Execution semantics identify the ability of a procedure to execute more than once during a given remote procedure call. The communications environment that underlies remote procedure calls affects their reliability. A communications link can break for a variety of reasons such as a server termination, a remote system crash, a network failure, and so forth; all invocations of remote procedures risk disruption due to communications failures. However, some procedures are more sensitive to such failures, and their impact depends partly on how reinvoking an operation affects its results.
To maximize valid outcomes for its operations, the operation declarations of an RPC interface definition indicate the effect of multiple invocations on the outcome of the operations.
The following table summarizes the execution semantics for DCE RPC calls.

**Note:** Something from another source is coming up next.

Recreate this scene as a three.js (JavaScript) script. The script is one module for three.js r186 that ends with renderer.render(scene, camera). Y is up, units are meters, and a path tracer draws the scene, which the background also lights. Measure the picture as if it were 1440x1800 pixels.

Execution Semantics for DCE RPC Calls
Semantics | Meaning |
at-most-once | The operation must execute either once, partially, or not at all; for example, adding or deleting an appointment from a calendar can use at-most-once semantics. This is the default execution semantics for remote procedure calls. |
idempotent | The operation can execute more than once; executing more than once using the same input arguments produces identical outcomes without undesirable side effects; for example, an operation that reads a block of an immutable file is idempotent. DCE RPC supports maybe semantics and broadcast semantics as special forms of idempotent operations. |
Semantics | Meaning | |
maybe | The caller neither requires nor receives any response or fault indication for an operation, even though there is no guarantee that the operation completed. An operation with maybe semantics is implicitly idempotent and must lack output parameters. | |
broadcast | The operation is always broadcast to one server on each host system on the local network, rather than delivered to a specific server, and one reply is returned to the client. An operation with broadcast semantics is implicitly idempotent. |
· Not all systems and networks support broadcasting. In particular, broadcasting is not supported by the RPC connection-oriented protocol.
· Broadcasts are limited to hosts on the local network.
· Broadcasts make inefficient use of network bandwidth and processor cycles.
· The RPC runtime library does not support at-most-once semantics for broadcast operations; it applies idempotent semantics to all such operations.
· The input arguments for broadcast calls are limited to 944 bytes.